Requirement:
Leave out the images; return the rest of the data exactly.

-*-*-

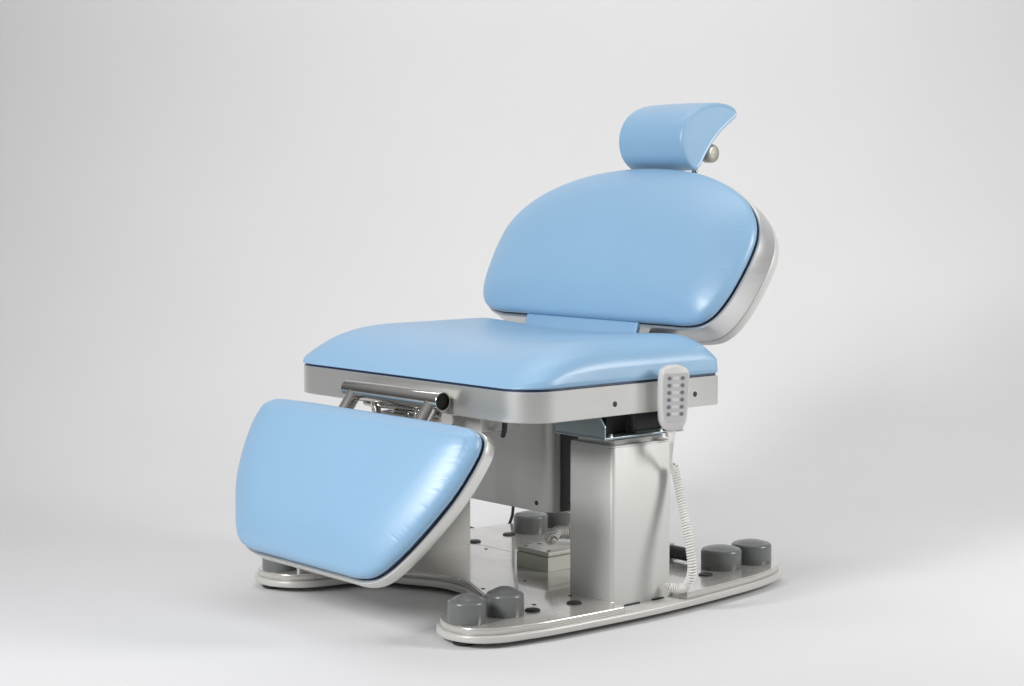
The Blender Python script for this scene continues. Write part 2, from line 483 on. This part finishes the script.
# backrest
FB = slab_frame((.585, YC, .6304), 32)
hb = [(0, -.004), (.10, -.004), (.20, -.004), (.268, -.004), (.330, -.003), (.372, .007), (.398, .030), (.417, .073), (.427, .127), (.431, .182), (.427, .228), (.411, .267), (.379, .305),
      (.330, .340), (.262, .371), (.18, .395), (.09, .408), (0, .412)]
PB = mirror_outline(hb, 860)
def creases(P, seed, strong, amp, weak):
    rnd = random.Random(seed); out = []; i = 0; n = len(P)
    while i < n:
        a = amp if strong(P[i]) else weak
        if rnd.random() < .75: out.append((P[i].x, P[i].y, a*rnd.uniform(.25, 1), rnd.uniform(.0026, .0042), rnd.uniform(.012, .026)))
        i += rnd.choice((3, 4, 5, 6, 8, 10))
    return out
pk = creases(PB, 3, lambda p: p.x < -.35 and .13 < p.y < .26, .0013, .0004)
bm = bmesh.new(); f_ = lambda e, d: [FB(p.x, p.y, d) for p in offset2d(PB, e)]
rings(bm, [f_(.008, .0605), f_(-.0042, .0608), f_(-.0052, .063), f_(-.0047, .074), f_(-.002, .083), f_(.004, .088), f_(.02, .091), f_(.05, .092)])
part('back_shell', bm, M_white, angle=60)
bm = shell(FB, PB, .056, .004); bf = part('backrest_frame', bm, M_brushed, angle=35)
bm = piping(FB, PB); part('seam_piping', bm, M_navy, bf)
bm = pad(FB, PB, .068, prof, pk, (0, .19), (.46, .21)); part('backrest_cushion', bm, M_vinyl, angle=180)
# blue tongue between backrest and seat
bm = bmesh.new()
y0, y1 = .256, .652; R = []
for z, xo in ((.655, .592), (.642, .583), (.625, .573), (.60, .565), (.57, .562), (.535, .562)):
    R.append([V(x, y, z) for x, y in [(p[0]+xo, p[1]) for p in rounded_poly([(0, y0, .004), (.014, y0, .004), (.014, y1, .004), (0, y1, .004)], 5)]])
rings(bm, R); part('lumbar_flap', bm, M_vinyl, angle=60)
# steel arms carrying the backrest
for y in (.236, .664):
    bm = bmesh.new()
    pr = [(.585, .47), (.625, .47), (.66, .60), (.70, .72), (.672, .735), (.618, .645), (.596, .60)]
    rings(bm, [[V(x, y-.008, z) for x, z in pr], [V(x, y+.008, z) for x, z in pr]])
    part('backrest_arm', bm, M_dark, bevel=.002)

# footrest
FF = slab_frame((-.075, YC-.012, .4505), 31.5)
hf = [(0, -.362), (.08, -.362), (.16, -.362), (.221, -.361), (.262, -.351), (.289, -.331), (.321, -.290), (.346, -.248), (.368, -.204), (.388, -.156), (.400, -.110), (.406, -.070), (.406, -.044), (.396, -.022), (.371, -.010),
      (.331, -.007), (.25, -.006), (.12, -.006), (0, -.006)]
hf = [(max(0, a-.012*min(1, a/.2)), b) for a, b in hf]
PF = mirror_outline(hf, 860)
for p in PF:
    if p.x > 0: p.x -= .016*sstep(p.x/.2)*sstep((-p.y-.20)/.12)+.010*sstep(p.x/.3)*sstep((p.y+.09)/.07)
pk = creases(PF, 5, lambda p: p.x < -.22 and p.y < -.03, .0014, .0004)
bm = shell(FF, PF, .024, .006, .005); ff = part('footrest_frame', bm, M_band, angle=35)
bm = piping(FF, PF); part('seam_piping', bm, M_navy, ff)
bm = pad(FF, PF, .070, prof, pk, (0, -.175), (.43, .20), 1.1); part('footrest_cushion', bm, M_vinyl, angle=180)
# footrest hinge: chrome cross tube, arms, links
bm = bmesh.new()
ta, tb = V(-.030, .580, .491), V(-.030, .236, .491); r = .0210
lathe(bm, [(r-.001, 0), (r, .001), (r, .343), (r-.0006, .344), (r-.0025, .344), (r-.0025, .27)], frame_to(tb-ta, ta), 40)
ht = part('footrest_hinge', bm, M_chrome)
bm = bmesh.new(); lathe(bm, [(.0165, .27), (.0180, .336)], frame_to(tb-ta, ta), 30); part('tube_bore', bm, M_blackin, ht)
# big pivot boss behind/below the tube end
bm = bmesh.new(); cyl(bm, (-.004, .250, .455), (-.004, .300, .455), .0235, 44, .004); cyl(bm, (-.008, .556, .480), (-.008, .600, .480), .013, 40, .003)
cyl(bm, (-.010, .262, .462), (-.010, .54, .462), .009, 24)
part('pivot_boss', bm, M_chrome, ht)
for y in (.546, .266):
    bm = bmesh.new(); tube(bm, [V(-.037, y, .484), V(-.062, y+.002, .448), V(-.095, y+.004, .395), V(-.12, y+.004, .33)], .0165, 28); part('arm', bm, M_chrome, ht)
for a_, b_, rr_ in (((-.012, .505, .474), (-.030, .462, .405), .0105), ((-.012, .345, .470), (-.045, .322, .40), .008)):
    bm = bmesh.new(); tube(bm, [V(*a_), V(*a_).lerp(V(*b_), .5), V(*b_)], rr_, 20); part('strut', bm, M_chrome, ht)
bm = bmesh.new(); box(bm, -.035, -.005, .385, .435, .415, .452); part('link_bracket', bm, M_chrome, ht, bevel=.003)
bm = bmesh.new(); cyl(bm, (-.03, .36, .44), (-.03, .40, .44), .014); part('link_pin', bm, M_chrome, ht)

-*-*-

Task answer:
The Blender Python script for this scene continues. Write part 2, from line 483 on. This part finishes the script.
# backrest
FB = slab_frame((.585, YC, .6304), 32)
hb = [(0, -.004), (.10, -.004), (.20, -.004), (.268, -.004), (.330, -.003), (.372, .007), (.398, .030), (.417, .073), (.427, .127), (.431, .182), (.427, .228), (.411, .267), (.379, .305),
      (.330, .340), (.262, .371), (.18, .395), (.09, .408), (0, .412)]
PB = mirror_outline(hb, 860)
def creases(P, seed, strong, amp, weak):
    rnd = random.Random(seed); out = []; i = 0; n = len(P)
    while i < n:
        a = amp if strong(P[i]) else weak
        if rnd.random() < .75: out.append((P[i].x, P[i].y, a*rnd.uniform(.25, 1), rnd.uniform(.0026, .0042), rnd.uniform(.012, .026)))
        i += rnd.choice((3, 4, 5, 6, 8, 10))
    return out
pk = creases(PB, 3, lambda p: p.x < -.35 and .13 < p.y < .26, .0013, .0004)
bm = bmesh.new(); f_ = lambda e, d: [FB(p.x, p.y, d) for p in offset2d(PB, e)]
rings(bm, [f_(.008, .0605), f_(-.0042, .0608), f_(-.0052, .063), f_(-.0047, .074), f_(-.002, .083), f_(.004, .088), f_(.02, .091), f_(.05, .092)])
part('back_shell', bm, M_white, angle=60)
bm = shell(FB, PB, .056, .004); bf = part('backrest_frame', bm, M_brushed, angle=35)
bm = piping(FB, PB); part('seam_piping', bm, M_navy, bf)
bm = pad(FB, PB, .068, prof, pk, (0, .19), (.46, .21)); part('backrest_cushion', bm, M_vinyl, angle=180)
# blue tongue between backrest and seat
bm = bmesh.new()
y0, y1 = .256, .652; R = []
for z, xo in ((.655, .592), (.642, .583), (.625, .573), (.60, .565), (.57, .562), (.535, .562)):
    R.append([V(x, y, z) for x, y in [(p[0]+xo, p[1]) for p in rounded_poly([(0, y0, .004), (.014, y0, .004), (.014, y1, .004), (0, y1, .004)], 5)]])
rings(bm, R); part('lumbar_flap', bm, M_vinyl, angle=60)
# steel arms carrying the backrest
for y in (.236, .664):
    bm = bmesh.new()
    pr = [(.585, .47), (.625, .47), (.66, .60), (.70, .72), (.672, .735), (.618, .645), (.596, .60)]
    rings(bm, [[V(x, y-.008, z) for x, z in pr], [V(x, y+.008, z) for x, z in pr]])
    part('backrest_arm', bm, M_dark, bevel=.002)

# footrest
FF = slab_frame((-.075, YC-.012, .4505), 31.5)
hf = [(0, -.362), (.08, -.362), (.16, -.362), (.221, -.361), (.262, -.351), (.289, -.331), (.321, -.290), (.346, -.248), (.368, -.204), (.388, -.156), (.400, -.110), (.406, -.070), (.406, -.044), (.396, -.022), (.371, -.010),
      (.331, -.007), (.25, -.006), (.12, -.006), (0, -.006)]
hf = [(max(0, a-.012*min(1, a/.2)), b) for a, b in hf]
PF = mirror_outline(hf, 860)
for p in PF:
    if p.x > 0: p.x -= .016*sstep(p.x/.2)*sstep((-p.y-.20)/.12)+.010*sstep(p.x/.3)*sstep((p.y+.09)/.07)
pk = creases(PF, 5, lambda p: p.x < -.22 and p.y < -.03, .0014, .0004)
bm = shell(FF, PF, .024, .006, .005); ff = part('footrest_frame', bm, M_band, angle=35)
bm = piping(FF, PF); part('seam_piping', bm, M_navy, ff)
bm = pad(FF, PF, .070, prof, pk, (0, -.175), (.43, .20), 1.1); part('footrest_cushion', bm, M_vinyl, angle=180)
# footrest hinge: chrome cross tube, arms, links
bm = bmesh.new()
ta, tb = V(-.030, .580, .491), V(-.030, .236, .491); r = .0210
lathe(bm, [(r-.001, 0), (r, .001), (r, .343), (r-.0006, .344), (r-.0025, .344), (r-.0025, .27)], frame_to(tb-ta, ta), 40)
ht = part('footrest_hinge', bm, M_chrome)
bm = bmesh.new(); lathe(bm, [(.0165, .27), (.0180, .336)], frame_to(tb-ta, ta), 30); part('tube_bore', bm, M_blackin, ht)
# big pivot boss behind/below the tube end
bm = bmesh.new(); cyl(bm, (-.004, .250, .455), (-.004, .300, .455), .0235, 44, .004); cyl(bm, (-.008, .556, .480), (-.008, .600, .480), .013, 40, .003)
cyl(bm, (-.010, .262, .462), (-.010, .54, .462), .009, 24)
part('pivot_boss', bm, M_chrome, ht)
for y in (.546, .266):
    bm = bmesh.new(); tube(bm, [V(-.037, y, .484), V(-.062, y+.002, .448), V(-.095, y+.004, .395), V(-.12, y+.004, .33)], .0165, 28); part('arm', bm, M_chrome, ht)
for a_, b_, rr_ in (((-.012, .505, .474), (-.030, .462, .405), .0105), ((-.012, .345, .470), (-.045, .322, .40), .008)):
    bm = bmesh.new(); tube(bm, [V(*a_), V(*a_).lerp(V(*b_), .5), V(*b_)], rr_, 20); part('strut', bm, M_chrome, ht)
bm = bmesh.new(); box(bm, -.035, -.005, .385, .435, .415, .452); part('link_bracket', bm, M_chrome, ht, bevel=.003)
bm = bmesh.new(); cyl(bm, (-.03, .36, .44), (-.03, .40, .44), .014); part('link_pin', bm, M_chrome, ht)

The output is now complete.